● Task requirements
Using the records below, copy exactly the part that opens with the line holding "Generate a Blender" and closes with the line holding "rnd = random.Random(7)", minus the pictures.

# Start of Records

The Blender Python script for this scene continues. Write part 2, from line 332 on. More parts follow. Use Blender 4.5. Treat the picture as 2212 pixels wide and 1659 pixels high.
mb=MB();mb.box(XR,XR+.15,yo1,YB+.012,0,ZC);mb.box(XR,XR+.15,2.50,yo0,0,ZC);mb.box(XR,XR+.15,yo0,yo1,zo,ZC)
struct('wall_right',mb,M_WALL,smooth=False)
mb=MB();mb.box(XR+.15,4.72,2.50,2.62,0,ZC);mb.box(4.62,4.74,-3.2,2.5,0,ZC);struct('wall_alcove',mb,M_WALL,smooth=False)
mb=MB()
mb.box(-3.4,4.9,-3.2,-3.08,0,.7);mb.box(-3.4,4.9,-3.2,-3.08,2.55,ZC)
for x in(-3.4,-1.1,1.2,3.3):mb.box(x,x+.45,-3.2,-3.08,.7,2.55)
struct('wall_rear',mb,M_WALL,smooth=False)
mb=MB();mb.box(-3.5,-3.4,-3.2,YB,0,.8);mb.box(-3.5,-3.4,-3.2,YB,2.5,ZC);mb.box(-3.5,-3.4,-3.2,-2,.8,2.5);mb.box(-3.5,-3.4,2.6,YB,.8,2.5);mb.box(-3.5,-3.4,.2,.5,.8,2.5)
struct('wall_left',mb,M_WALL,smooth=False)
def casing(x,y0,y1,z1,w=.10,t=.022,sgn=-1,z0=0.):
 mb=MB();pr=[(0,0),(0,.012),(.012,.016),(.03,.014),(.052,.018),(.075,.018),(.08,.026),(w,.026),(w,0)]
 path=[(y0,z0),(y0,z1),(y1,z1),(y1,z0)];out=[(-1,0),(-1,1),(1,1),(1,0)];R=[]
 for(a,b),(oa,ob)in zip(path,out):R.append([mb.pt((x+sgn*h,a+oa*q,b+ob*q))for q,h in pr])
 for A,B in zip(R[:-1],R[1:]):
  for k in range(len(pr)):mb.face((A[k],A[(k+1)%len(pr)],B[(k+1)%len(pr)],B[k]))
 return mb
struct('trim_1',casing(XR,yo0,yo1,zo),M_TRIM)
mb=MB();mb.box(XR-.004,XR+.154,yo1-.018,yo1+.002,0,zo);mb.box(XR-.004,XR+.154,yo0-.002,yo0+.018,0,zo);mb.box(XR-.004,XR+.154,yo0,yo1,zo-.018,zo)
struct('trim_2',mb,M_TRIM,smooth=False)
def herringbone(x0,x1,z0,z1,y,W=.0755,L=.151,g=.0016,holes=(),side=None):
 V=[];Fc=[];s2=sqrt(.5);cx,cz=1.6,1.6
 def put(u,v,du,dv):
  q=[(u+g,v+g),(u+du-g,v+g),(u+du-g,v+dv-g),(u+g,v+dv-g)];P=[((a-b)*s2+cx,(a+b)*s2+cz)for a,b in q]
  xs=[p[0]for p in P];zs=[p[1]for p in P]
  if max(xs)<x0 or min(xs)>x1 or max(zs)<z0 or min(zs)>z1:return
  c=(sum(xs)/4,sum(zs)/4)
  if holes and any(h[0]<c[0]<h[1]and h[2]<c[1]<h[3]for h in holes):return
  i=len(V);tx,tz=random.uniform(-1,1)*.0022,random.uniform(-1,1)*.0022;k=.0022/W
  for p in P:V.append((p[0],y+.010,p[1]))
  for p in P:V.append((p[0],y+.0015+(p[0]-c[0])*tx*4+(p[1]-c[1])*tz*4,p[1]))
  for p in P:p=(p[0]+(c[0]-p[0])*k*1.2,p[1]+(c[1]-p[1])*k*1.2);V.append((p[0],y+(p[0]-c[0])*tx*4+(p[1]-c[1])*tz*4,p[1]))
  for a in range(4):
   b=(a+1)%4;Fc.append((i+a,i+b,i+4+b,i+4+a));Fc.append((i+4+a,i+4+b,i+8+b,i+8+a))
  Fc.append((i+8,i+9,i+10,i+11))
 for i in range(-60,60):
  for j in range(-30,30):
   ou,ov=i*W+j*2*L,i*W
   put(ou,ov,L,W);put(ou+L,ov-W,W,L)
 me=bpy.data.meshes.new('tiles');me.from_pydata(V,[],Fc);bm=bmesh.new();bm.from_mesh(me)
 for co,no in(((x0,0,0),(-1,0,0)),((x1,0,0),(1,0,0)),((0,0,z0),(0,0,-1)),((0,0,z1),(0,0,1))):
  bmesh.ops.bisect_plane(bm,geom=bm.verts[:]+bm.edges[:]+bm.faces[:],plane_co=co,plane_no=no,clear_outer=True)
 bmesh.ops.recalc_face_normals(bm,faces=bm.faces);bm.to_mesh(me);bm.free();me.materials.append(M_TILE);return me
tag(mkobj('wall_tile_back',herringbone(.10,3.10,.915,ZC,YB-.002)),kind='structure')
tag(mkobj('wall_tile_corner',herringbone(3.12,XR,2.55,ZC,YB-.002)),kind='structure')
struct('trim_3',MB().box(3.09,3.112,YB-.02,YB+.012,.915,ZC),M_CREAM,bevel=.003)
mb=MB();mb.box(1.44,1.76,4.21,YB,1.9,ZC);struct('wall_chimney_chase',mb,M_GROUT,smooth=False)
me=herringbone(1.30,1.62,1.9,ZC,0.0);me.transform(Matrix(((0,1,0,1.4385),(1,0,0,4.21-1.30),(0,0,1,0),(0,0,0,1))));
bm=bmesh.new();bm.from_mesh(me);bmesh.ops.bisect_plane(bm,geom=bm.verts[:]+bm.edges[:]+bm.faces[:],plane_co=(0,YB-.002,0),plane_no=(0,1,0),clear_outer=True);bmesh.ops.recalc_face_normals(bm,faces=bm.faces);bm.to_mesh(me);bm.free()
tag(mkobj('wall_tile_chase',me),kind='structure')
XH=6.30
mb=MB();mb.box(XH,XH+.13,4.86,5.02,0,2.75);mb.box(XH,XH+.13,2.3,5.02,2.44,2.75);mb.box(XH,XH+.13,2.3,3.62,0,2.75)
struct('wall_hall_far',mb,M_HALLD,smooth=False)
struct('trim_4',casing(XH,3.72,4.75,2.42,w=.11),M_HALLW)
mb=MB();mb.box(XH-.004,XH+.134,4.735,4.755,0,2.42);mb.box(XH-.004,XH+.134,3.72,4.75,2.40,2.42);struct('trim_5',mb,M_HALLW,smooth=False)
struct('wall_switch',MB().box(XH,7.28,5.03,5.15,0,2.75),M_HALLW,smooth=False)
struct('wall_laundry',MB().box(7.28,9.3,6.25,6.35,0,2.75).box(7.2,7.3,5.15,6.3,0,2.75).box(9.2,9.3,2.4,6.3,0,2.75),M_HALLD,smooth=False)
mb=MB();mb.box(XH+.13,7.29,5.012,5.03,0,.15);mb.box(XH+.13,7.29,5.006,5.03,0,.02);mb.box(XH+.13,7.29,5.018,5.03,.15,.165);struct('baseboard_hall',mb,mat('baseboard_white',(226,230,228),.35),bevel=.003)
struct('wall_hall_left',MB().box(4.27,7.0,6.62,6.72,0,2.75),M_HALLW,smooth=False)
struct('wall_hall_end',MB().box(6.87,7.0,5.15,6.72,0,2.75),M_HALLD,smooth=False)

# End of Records
# Start of Records

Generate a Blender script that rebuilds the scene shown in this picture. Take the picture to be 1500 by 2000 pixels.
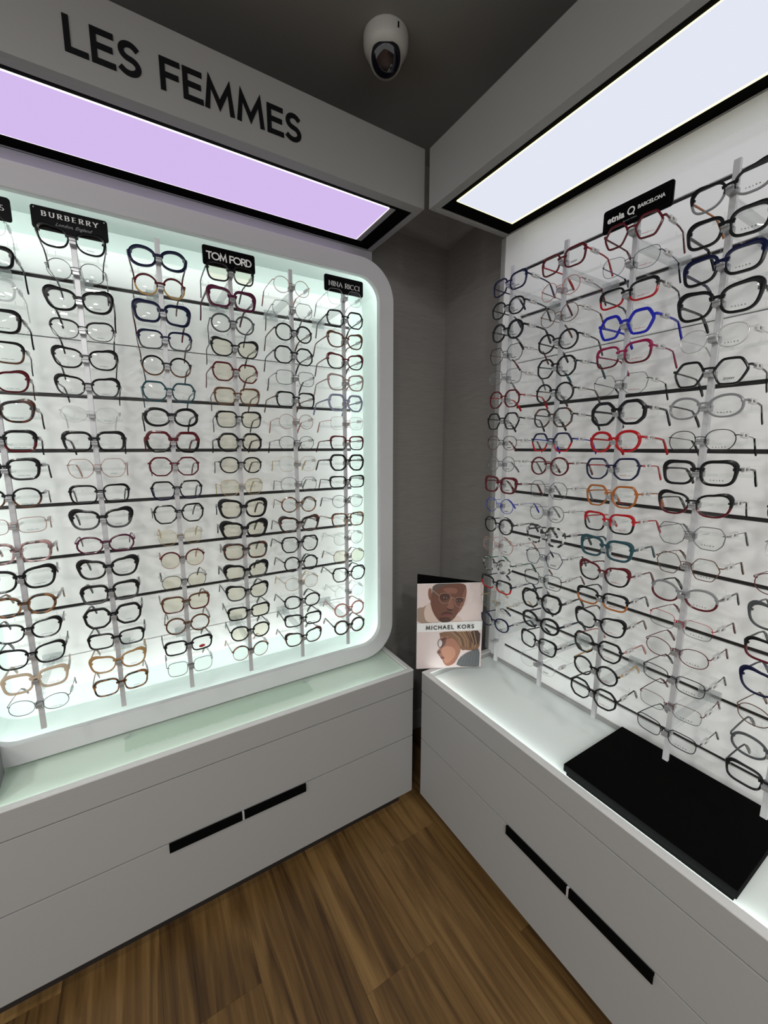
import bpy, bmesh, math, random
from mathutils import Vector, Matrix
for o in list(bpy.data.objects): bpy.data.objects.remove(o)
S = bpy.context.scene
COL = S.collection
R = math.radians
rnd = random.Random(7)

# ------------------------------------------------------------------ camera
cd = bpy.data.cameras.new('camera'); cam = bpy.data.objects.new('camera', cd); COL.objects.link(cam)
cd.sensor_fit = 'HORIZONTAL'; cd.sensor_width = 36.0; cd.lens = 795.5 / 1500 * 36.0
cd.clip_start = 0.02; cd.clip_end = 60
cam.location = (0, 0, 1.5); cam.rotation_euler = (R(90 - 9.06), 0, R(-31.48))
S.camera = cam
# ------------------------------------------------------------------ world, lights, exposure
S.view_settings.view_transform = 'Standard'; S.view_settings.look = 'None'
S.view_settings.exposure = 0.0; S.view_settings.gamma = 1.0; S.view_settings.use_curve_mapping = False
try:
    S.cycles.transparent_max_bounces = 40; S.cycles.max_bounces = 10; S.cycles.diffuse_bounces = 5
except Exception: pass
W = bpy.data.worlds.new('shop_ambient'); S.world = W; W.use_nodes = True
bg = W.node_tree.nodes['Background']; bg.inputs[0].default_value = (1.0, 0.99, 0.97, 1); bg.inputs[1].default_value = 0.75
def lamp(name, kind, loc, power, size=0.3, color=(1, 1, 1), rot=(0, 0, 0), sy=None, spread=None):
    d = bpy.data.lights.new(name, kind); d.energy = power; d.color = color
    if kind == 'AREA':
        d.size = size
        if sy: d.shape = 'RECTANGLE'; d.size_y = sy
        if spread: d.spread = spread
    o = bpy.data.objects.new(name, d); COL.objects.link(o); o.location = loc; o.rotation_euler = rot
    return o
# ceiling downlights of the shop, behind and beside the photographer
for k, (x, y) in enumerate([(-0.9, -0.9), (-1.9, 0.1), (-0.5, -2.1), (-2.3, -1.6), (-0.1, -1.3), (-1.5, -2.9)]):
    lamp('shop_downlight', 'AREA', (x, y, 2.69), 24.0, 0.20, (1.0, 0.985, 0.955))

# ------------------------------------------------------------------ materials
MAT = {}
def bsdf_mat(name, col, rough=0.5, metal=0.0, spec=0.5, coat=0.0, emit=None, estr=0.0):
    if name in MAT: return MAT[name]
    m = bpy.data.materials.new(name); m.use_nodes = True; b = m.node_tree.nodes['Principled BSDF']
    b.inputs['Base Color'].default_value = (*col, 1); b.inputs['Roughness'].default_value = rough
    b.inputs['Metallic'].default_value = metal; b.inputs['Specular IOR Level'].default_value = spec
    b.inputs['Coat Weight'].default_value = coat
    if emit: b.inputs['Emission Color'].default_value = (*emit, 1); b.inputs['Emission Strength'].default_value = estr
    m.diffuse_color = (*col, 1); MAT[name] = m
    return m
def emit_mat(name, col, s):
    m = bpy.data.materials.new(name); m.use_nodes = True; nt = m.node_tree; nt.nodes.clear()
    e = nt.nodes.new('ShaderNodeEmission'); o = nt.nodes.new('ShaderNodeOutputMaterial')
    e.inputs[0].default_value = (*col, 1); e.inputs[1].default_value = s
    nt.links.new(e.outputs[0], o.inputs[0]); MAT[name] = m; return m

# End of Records

● Result of this task
Generate a Blender script that rebuilds the scene shown in this picture. Take the picture to be 1500 by 2000 pixels.
import bpy, bmesh, math, random
from mathutils import Vector, Matrix
for o in list(bpy.data.objects): bpy.data.objects.remove(o)
S = bpy.context.scene
COL = S.collection
R = math.radians
rnd = random.Random(7)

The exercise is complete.